Despite the cuts, oil prices dropped more than 4 per cent as the market had been hoping the oil producers could reach a last-minute deal to deepen the cuts or extend them further, until mid-2018.

The Opec cuts have helped to push oil back above $50 a barrel this year, giving a fiscal boost to producers, many of which rely heavily on oil revenues and have had to burn through foreign-currency reserves to plug holes in their budgets, Reuters reports.

Oil's earlier price decline, which started in 2014, forced Russia and Saudi Arabia to tighten their belts and led to unrest in some producing countries, including Venezuela and Nigeria.

The price rise this year has spurred growth in the US shale industry, which is not participating in the output deal, thus leaving global crude stocks still near record highs.

"We considered various scenarios, from six to nine to 12 months, and we even considered options for a higher cut. But all indications discovered that a nine-month extension is the optimum," Saudi Arabia's energy minister and OPEC president Khalid al-Falih said.

He told a news conference in Vienna he was not worried by what he called Thursday's "technical" oil price drop and was confident prices would recover as global inventories shrink, in part also due to declining Saudi exports to the United States.
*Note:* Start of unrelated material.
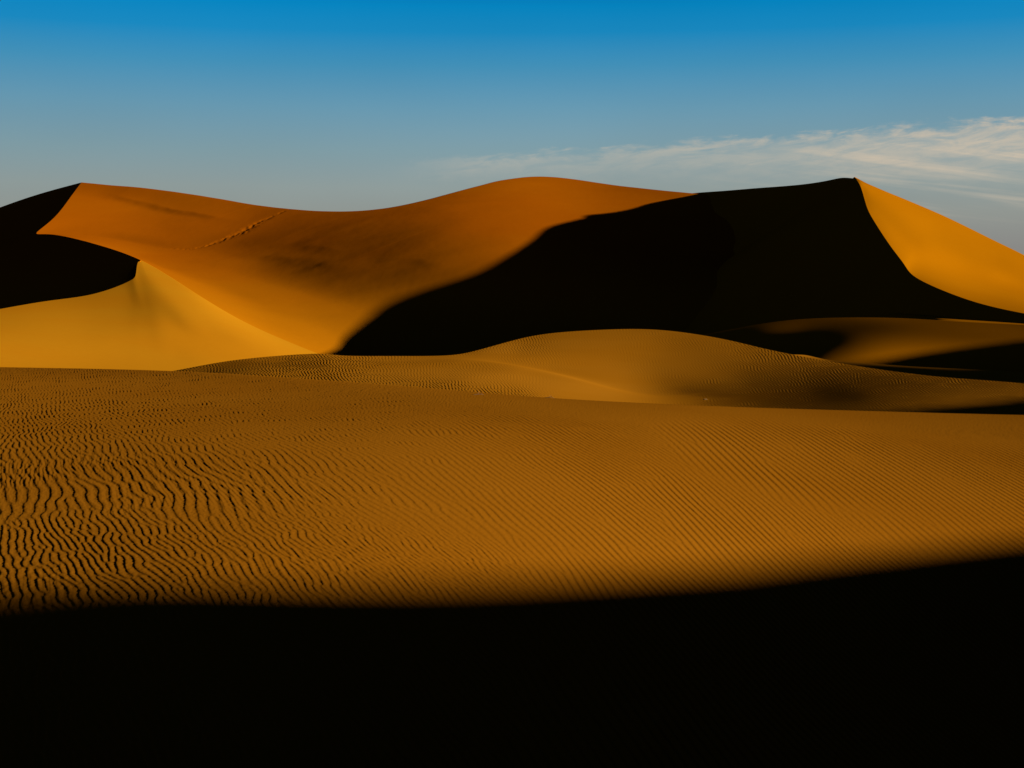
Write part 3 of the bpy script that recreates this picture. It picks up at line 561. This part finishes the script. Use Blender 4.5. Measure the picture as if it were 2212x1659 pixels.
# carry the rippled sheet on well past both edges of the picture
hs = 0.03 * (np.power(1.012, np.arange(1, 150)) - 1) / 0.012
for side in (0, 1):
    e, e1 = (G[:, 0], G[:, 60]) if side == 0 else (G[:, -1], G[:, -61])
    d = e - e1
    d /= np.hypot(d[:, 0], d[:, 1])[:, None]
    ext = e[:, None] + d[:, None] * hs[None, :, None] * (0.6 + e[:, 1] / 25)[:, None, None]
    G = np.concatenate([ext[:, ::-1], G], 1) if side == 0 else np.concatenate([G, ext], 1)
X, Y = G[..., 0], G[..., 1]
az = X / Y
wig = (0.030 * hash_noise(X * 2.2, Y * 1.7, 81, 1) + 0.05 * hash_noise(X * 0.7, Y * 0.6, 82, 1)) * (1 - smooth01(az, -0.12, 0.12))
base = ripples(X + wig, Y)
lam = 0.105 + 0.045 * (1 - smooth01(az, -0.22, 0.02)) * np.exp(-0.5 * ((Y - 15.5) / 3.2) ** 2)
steep = np.interp(az, [-0.36, -0.2, -0.05, 0.08, 0.2], [0.0165, 0.020, 0.030, 0.050, 0.056]) * (1 + 0.4 * smooth01(Y, 16, 30))
mod = 1 + 0.25 * hash_noise(X * 0.5, Y * 0.09, 21, 2)
mod *= 1 - 0.8 * smooth01(-np.arange(G.shape[0])[:, None] * 1.0, -50, 0) * smooth01(az, -0.1, 0.15)
fine = sample_tile(TILE, (X + 0.35 * Y) / 0.055 * 8, (Y - 0.35 * X) / 0.055 * 8)
G[..., 2] += fine * 0.0022 * (1 - smooth01(az, -0.15, 0.1)) * np.clip(0.4 + hash_noise(X * 0.8, Y * 0.4, 44, 2), 0, 1) * (1 - smooth01(Y, 14, 22))
G[..., 2] += base * lam * steep * mod
G[..., 2] += 0.0012 * hash_noise(X * 30, Y * 30, 5, 2)
G = skirt(G, 'top', (0.05, 1), [(.5, .03), (2, .3), (6, 1.8), (20, 8), (50, 20)])
G = skirt(G, 'bottom', (0, -1), [(2, .02), (10, .15), (25, .3), (60, .5)])
G = skirt(G, 'right', (1, 0), [(2, .15), (8, .5), (20, 1.5), (40, 8)])
G = skirt(G, 'left', (-1, 0), [(2, .05), (8, .4), (20, 2), (40, 12)])
structure(grid_mesh('near_dune', [G], near_sand), 'rippled near dune crossed by a wide black shadow')


# ------------------------------------------------------------------ dunes outside the frame that throw the long shadows
def ridge(name, line, fall_front, fall_back, mat, ground, plateau=0):
    P = np.array(line, float)
    L_ = np.concatenate([[0], np.cumsum(np.linalg.norm(np.diff(P, axis=0), axis=1))])
    s = np.linspace(0, L_[-1], 240)
    P = np.stack([np.interp(s, L_, P[:, k]) for k in range(3)], 1)
    for _ in range(3):
        P[1:-1] = (P[:-2] + 2 * P[1:-1] + P[2:]) / 4
    rows = []
    d1 = np.array(fall_front, float); d2 = np.array(fall_back, float)
    h = P[:, 2] - ground
    for f in (1.0, .8, .6, .4, .2, .08):
        k = plateau + h * f * 2.6
        rows.append(np.stack([P[:, 0] + d2[0] * k, P[:, 1] + d2[1] * k, P[:, 2] + (1.6 if plateau else 0) - h * f], 1))
    if plateau:
        for f in (.9, .6, .3, .1):
            rows.append(np.stack([P[:, 0] + d2[0] * plateau * f, P[:, 1] + d2[1] * plateau * f, P[:, 2] + 1.6 * f], 1))
    rows.append(P)
    for f in (.05, .2, .4, .6, .8, 1.0):
        h = P[:, 2] - ground
        rows.append(np.stack([P[:, 0] + d1[0] * h * f * 1.7, P[:, 1] + d1[1] * h * f * 1.7, P[:, 2] - h * f], 1))
    return structure(grid_mesh(name, [np.array(rows)], mat))


ridge('shading_dune', [[-5.67,-32.38,2.44],[10.33,-20.38,2.34],[23.33,-10.88,2.39],[34.33,-3.38,2.74],[35.29,-3.55,2.78],[36.03,-3.66,2.8],[36.74,-3.71,2.82],[37.59,-3.57,2.8],[38.43,-3.08,2.72],[40.03,-1.15,2.4],[41.06,0.17,2.18],[43.9,3.74,1.73],[46.79,6.62,1.43],[55.38,16.28,0.31],[63.97,25.95,-3.82]], (-.5, .85), (.3, -1), near_sand, -4.0)
ridge('shading_dune', [[56.65,47.43,0.38],[75.74,54.79,1.27],[86.35,58.87,1.76],[88.47,59.69,1.86],[93.61,62.74,1.97],[98.82,68.41,2.01],[104.03,74.09,1.05],[119.65,91.12,-4.83]], (-.4, .9), (.25, -1), pale_sand, -12.0, 45)
ridge('shading_dune', [[121.26,162.7,-0.15],[131.01,168.31,0.71],[140.76,173.92,1.58],[147.25,177.65,2.16],[153.64,183.33,2.83],[162.17,187.55,3.61],[168.4,189.0,4.43],[174.59,189.46,5.38],[184.85,189.71,6.83],[205.37,190.2,6.74]], (-.4, .9), (.25, -1), amber_sand, -16.0, 30)


# ------------------------------------------------------------------ small dry things lying on the sand
wood = bpy.data.materials.new('dry_wood')
wood.use_nodes = True
wt_ = NT(wood.node_tree)
wn_ = wt_.n('ShaderNodeTexNoise'); wn_.inputs['Scale'].default_value = 40
wb_ = wt_.n('ShaderNodeBsdfDiffuse')
wt_.put(wb_.inputs[0], wt_.mixc(wn_.outputs[0], (0.045, 0.022, 0.010, 1), (0.11, 0.06, 0.03, 1)))
wt_.put(wt_.n('ShaderNodeOutputMaterial').inputs[0], wb_.outputs[0])


def tube(bm, pts, radii, sides=8):
    rings = []
    for k, (p, r) in enumerate(zip(pts, radii)):
        p = Vector(p)
        d = (Vector(pts[min(k + 1, len(pts) - 1)]) - Vector(pts[max(k - 1, 0)])).normalized()
        q = d.to_track_quat('Z', 'Y')
        rings.append([bm.verts.new(p + q @ Vector((r * math.cos(2 * math.pi * i / sides), r * math.sin(2 * math.pi * i / sides), 0))) for i in range(sides)])
    for a, b in zip(rings[:-1], rings[1:]):
        for i in range(sides):
            bm.faces.new((a[i], a[(i + 1) % sides], b[(i + 1) % sides], b[i]))
    bm.faces.new(rings[0][::-1]); bm.faces.new(rings[-1])


import bmesh


def twig(loc, rot, size, label):
    root = bpy.data.objects.new('dry_twig', None)
    scene.collection.objects.link(root)
    root.location = loc; root.rotation_euler = (0, 0, rot)
    root['label'] = label; root['category'] = 'twig'; root['group'] = 'dry twigs lying on the near dune'
    def part(name, pts, radii):
        bm = bmesh.new(); tube(bm, [[c * size for c in p] for p in pts], [r * size for r in radii])
        me = bpy.data.meshes.new(name); bm.to_mesh(me); bm.free()
        me.materials.append(wood)
        for f in me.polygons: f.use_smooth = True
        o = bpy.data.objects.new(name, me); scene.collection.objects.link(o); o.parent = root
    part('stem', [(-.55, .05, .03), (-.3, .0, .05), (0, .03, .10), (.25, -.02, .13), (.5, .04, .07), (.62, .05, .01)], [.018, .026, .03, .028, .018, .008])
    part('shoot', [(0, .03, .10), (.12, .15, .22), (.16, .28, .30), (.28, .34, .31)], [.018, .014, .010, .004])
    part('shoot', [(.22, -.02, .13), (.30, -.12, .20), (.45, -.2, .22)], [.016, .011, .004])
    return root


TW = [[-0.77,31.39,-2.1],[0.82,31.44,-2.17]]
twig((TW[0][0], TW[0][1], TW[0][2] - 0.005), 0.15, 0.24, 'dark dry twig near the crest of the near dune, the left one of two')
twig((TW[1][0], TW[1][1], TW[1][2] - 0.005), -0.1, 0.20, 'dark dry twig near the crest of the near dune, the right one of two')

rock = bpy.data.materials.new('pale_stone')
rock.use_nodes = True
rt_ = NT(rock.node_tree)
rn_ = rt_.n('ShaderNodeTexNoise'); rn_.inputs['Scale'].default_value = 12
rb_ = rt_.n('ShaderNodeBsdfDiffuse')
rt_.put(rb_.inputs[0], rt_.mixc(rn_.outputs[0], (0.10, 0.055, 0.018, 1), (0.16, 0.09, 0.035, 1)))
rt_.put(rt_.n('ShaderNodeOutputMaterial').inputs[0], rb_.outputs[0])
bm = bmesh.new()
bmesh.ops.create_icosphere(bm, subdivisions=3, radius=1.0)
rs = np.random.RandomState(3)
for v_ in bm.verts:
    c = v_.co.copy()
    k = 1 + 0.18 * math.sin(3.1 * c.x + 1.3) * math.cos(2.7 * c.y) + 0.12 * math.sin(5.3 * c.z + 2 * c.x)
    v_.co = Vector((c.x * 0.22 * k, c.y * 0.14 * k, max(c.z * 0.075 * k, -0.04)))
me = bpy.data.meshes.new('stone'); bm.to_mesh(me); bm.free(); me.materials.append(rock)
st_ = bpy.data.objects.new('stone', me)
scene.collection.objects.link(st_)
st_.location = [15.12,110.01,-7.72]
st_['label'] = 'small pale stone lying low on the middle dune just above the near dune crest'
st_['category'] = 'stone'

# ------------------------------------------------------------------ desert floor out to the horizon
g = np.concatenate([-np.geomspace(6000, 40, 40), np.linspace(-30, 30, 7), np.geomspace(40, 6000, 40)])
gx, gy = np.meshgrid(g, g + 200)
rr = np.hypot(gx, gy - 200)
gz = -26 + 7 * hash_noise(gx * 0.006, gy * 0.006, 31, 3) * smooth01(rr, 500, 1500)
structure(grid_mesh('ground', [np.stack([gx, gy, gz], -1)], amber_sand), 'sand floor of the desert')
In December, Opec agreed its first production curbs in a decade and the first joint cuts with 11 non-Opec producer nations, led by Russia, in 15 years.

The two sides decided to remove about 1.8 million barrels per day (bpd) from the market in the first half of 2017 - equal to 2 per cent of global production, taking October 2016 as the baseline month for reductions.

On Thursday, Opec and non-Opec producers agreed to extend cuts by the same 1.8 million bpd. The exact split between Opec and non-members will likely be different after Equatorial Guinea joined Opec on Thursday, reducing the number of participating non-Opec nations to 10.

Despite the output cut, Opec kept exports fairly stable in the first half of 2017 as its members sold oil from stocks.

Opec produces a third of the world's oil. Its production reduction of 1.2 million bpd was made based on October 2016 output of around 31 million bpd, excluding Nigeria and Libya.

Falih said Opec members Nigeria and Libya would still be excluded from cuts as their output remained curbed by unrest.

He also said Saudi oil exports were set to decline steeply from June, thus helping to speed up market rebalancing. He added that cuts could be extended further when Opec and non-Opec producers next meet in Vienna on 30 November.

"We have seen a substantial drawdown in inventories that will be accelerated," Falih said. "Then, the fourth quarter will get us to where we want."

Opec also faces the dilemma of not pushing oil prices too high because doing so would further spur shale production in the United States, the world's top oil consumer, which now rivals Saudi Arabia and Russia as the world's biggest producer.